Ke depan, Perry menegaskan Bank Indonesia (BI) dan pemerintah tetap berkomitmen untuk melanjutkan reformasi struktural untuk mencapai pertumbuhan ekonomi yang kuat, berkelanjutan, berimbang, dan inklusif.
Kepala Ekonom PT Bank Mandiri (Persero) Tbk. Andry Asmoro menuturkan hal ini merupakan katalis positif bagi pergerakan nilai tukar rupiah.
Baca Juga
"Karena ketiga lembaga rating berada di posisi yang sama, kami yakin ini akan menjadi lampu hijau bagi fund manager, terutama ke pasar surat utang, untuk meningkatkan porsi kepemilikannya," ucapnya.

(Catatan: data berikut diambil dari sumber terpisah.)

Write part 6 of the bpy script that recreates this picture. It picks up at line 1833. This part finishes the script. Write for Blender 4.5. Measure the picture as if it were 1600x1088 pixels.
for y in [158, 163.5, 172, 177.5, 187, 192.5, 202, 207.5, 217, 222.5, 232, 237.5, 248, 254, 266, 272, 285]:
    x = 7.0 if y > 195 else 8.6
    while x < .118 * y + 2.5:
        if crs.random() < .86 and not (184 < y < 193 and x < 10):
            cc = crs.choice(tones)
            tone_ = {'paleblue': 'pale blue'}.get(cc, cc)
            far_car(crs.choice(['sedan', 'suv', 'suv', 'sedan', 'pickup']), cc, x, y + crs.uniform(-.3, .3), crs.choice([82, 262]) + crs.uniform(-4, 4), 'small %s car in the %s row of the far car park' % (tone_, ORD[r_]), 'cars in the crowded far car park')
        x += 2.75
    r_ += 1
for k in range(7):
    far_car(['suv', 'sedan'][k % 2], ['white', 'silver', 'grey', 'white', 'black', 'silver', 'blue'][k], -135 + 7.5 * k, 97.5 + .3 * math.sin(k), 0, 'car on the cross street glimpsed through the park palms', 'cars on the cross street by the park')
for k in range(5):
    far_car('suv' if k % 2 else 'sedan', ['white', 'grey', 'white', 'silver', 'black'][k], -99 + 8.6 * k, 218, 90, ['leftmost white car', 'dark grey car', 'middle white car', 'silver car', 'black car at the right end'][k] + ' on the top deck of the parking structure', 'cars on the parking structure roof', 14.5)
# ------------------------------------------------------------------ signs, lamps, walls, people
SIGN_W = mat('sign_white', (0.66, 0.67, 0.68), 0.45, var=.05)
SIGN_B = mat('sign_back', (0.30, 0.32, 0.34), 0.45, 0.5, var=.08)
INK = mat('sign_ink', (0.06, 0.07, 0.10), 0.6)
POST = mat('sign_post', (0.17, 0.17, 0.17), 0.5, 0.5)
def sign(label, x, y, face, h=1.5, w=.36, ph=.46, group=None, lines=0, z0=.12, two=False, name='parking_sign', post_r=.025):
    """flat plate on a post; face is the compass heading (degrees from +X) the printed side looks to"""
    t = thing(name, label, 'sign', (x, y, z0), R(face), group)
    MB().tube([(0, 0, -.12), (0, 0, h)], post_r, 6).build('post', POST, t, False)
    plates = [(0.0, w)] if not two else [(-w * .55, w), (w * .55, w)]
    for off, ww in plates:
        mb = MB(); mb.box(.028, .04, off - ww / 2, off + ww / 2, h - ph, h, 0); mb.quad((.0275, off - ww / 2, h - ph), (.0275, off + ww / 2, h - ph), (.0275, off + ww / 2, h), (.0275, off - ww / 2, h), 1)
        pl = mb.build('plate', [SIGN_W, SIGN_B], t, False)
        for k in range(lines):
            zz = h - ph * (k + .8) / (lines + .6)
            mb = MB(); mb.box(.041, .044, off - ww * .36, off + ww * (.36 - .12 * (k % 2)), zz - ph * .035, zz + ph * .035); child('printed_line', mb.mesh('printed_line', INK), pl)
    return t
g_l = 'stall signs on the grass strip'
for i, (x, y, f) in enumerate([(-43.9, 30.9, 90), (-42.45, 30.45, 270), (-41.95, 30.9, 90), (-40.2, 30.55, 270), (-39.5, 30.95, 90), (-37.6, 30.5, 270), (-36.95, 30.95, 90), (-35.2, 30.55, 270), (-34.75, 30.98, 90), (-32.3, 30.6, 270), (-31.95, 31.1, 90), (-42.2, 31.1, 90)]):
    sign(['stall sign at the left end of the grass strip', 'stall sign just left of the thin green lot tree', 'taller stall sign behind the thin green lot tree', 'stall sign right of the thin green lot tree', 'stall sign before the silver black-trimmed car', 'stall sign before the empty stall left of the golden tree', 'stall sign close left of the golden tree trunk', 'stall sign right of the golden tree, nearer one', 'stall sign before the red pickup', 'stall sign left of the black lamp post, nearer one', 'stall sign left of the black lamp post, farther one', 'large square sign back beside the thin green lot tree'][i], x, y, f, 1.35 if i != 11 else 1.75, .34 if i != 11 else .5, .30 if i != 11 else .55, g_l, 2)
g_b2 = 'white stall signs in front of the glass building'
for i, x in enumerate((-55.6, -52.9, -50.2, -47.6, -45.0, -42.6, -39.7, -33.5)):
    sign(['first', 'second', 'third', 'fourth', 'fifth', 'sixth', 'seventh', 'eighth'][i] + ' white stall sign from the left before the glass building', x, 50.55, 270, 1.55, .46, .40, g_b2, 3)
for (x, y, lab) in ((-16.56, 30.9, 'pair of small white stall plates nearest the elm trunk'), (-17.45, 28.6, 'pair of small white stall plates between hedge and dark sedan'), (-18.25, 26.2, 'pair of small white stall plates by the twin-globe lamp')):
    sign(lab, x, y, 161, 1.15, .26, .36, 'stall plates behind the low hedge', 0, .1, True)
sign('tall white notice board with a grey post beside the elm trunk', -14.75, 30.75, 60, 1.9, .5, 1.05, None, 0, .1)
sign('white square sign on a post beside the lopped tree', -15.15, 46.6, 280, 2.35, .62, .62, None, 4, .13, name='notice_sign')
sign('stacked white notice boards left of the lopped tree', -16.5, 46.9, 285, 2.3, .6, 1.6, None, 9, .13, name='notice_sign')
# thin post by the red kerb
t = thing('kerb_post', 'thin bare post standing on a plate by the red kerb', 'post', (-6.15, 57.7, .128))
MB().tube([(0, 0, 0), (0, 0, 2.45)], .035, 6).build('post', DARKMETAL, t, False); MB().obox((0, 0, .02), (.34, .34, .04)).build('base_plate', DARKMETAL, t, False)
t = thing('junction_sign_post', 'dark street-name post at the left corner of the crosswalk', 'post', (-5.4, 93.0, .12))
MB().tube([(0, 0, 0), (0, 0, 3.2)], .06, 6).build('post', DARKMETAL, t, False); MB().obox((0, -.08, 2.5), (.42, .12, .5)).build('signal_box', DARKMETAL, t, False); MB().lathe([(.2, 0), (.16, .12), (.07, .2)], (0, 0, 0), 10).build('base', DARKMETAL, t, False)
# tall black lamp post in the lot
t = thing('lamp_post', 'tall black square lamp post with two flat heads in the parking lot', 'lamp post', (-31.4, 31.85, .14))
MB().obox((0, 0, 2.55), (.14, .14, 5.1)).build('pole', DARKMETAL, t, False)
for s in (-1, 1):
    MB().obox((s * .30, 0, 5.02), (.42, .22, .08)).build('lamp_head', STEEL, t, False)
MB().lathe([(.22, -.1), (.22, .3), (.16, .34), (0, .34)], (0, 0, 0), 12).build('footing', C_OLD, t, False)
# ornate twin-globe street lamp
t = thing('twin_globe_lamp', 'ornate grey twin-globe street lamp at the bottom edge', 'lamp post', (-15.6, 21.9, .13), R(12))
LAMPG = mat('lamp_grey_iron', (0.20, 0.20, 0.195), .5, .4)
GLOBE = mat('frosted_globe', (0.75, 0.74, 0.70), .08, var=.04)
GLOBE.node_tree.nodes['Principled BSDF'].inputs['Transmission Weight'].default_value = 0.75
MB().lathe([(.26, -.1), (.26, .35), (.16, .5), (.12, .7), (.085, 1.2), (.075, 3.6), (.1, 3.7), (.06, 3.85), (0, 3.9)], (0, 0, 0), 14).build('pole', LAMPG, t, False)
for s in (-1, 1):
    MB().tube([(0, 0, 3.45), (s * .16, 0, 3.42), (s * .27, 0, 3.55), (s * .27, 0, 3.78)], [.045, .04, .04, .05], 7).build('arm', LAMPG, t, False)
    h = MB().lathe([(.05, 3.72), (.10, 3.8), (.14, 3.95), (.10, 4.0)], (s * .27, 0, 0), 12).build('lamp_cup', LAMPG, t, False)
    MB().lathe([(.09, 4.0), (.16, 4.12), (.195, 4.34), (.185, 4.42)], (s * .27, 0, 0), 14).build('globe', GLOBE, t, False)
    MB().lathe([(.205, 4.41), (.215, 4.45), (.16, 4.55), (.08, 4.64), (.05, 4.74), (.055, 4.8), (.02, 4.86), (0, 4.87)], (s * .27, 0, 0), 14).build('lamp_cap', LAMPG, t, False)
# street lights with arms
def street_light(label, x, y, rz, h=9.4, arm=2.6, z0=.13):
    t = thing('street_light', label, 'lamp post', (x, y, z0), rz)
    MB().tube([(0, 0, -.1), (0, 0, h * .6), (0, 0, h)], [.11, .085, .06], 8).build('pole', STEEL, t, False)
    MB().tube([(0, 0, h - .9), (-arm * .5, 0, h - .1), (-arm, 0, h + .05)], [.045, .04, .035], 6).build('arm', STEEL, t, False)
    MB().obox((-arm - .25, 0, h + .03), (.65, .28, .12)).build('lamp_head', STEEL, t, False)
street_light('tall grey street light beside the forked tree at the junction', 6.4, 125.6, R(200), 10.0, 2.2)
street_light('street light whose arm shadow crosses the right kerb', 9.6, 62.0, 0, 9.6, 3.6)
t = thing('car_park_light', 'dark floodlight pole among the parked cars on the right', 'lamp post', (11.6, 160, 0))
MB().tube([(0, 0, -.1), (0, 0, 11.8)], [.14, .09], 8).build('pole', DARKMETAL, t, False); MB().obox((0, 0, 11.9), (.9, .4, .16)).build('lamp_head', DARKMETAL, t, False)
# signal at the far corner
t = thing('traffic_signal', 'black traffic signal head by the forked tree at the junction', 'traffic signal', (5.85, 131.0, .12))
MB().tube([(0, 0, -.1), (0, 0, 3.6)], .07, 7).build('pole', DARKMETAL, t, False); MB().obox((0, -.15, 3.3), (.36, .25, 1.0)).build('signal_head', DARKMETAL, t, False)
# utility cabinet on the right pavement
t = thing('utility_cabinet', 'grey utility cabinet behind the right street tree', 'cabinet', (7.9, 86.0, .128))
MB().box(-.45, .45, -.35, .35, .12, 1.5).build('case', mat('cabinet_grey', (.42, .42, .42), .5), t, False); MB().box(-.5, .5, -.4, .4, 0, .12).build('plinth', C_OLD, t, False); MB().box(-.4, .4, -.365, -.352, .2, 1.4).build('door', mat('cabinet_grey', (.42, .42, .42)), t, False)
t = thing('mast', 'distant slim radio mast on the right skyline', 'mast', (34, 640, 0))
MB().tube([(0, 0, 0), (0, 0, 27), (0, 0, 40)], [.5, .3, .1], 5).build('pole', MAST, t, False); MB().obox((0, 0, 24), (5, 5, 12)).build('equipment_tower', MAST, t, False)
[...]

Posisi Indonesia, sambung Andry, sangat diuntungkan ketika Turki dan Afrika Selatan justru mengalami rating downgrade dalam 2 tahun terakhir.
Dalam laporannya, S&P menegaskan bahwa salah satu faktor kunci yang mendukung keputusan tersebut adalah prospek pertumbuhan ekonomi Indonesia yang kuat dan dukungan kebijakan otoritas yang diyakini akan tetap berlanjut pascaterpilihnya kembali Presiden Joko Widodo. Selain itu, perbaikan sovereign credit rating Indonesia juga didukung oleh utang pemerintah yang relatif rendah dan kinerja fiskal yang cukup baik.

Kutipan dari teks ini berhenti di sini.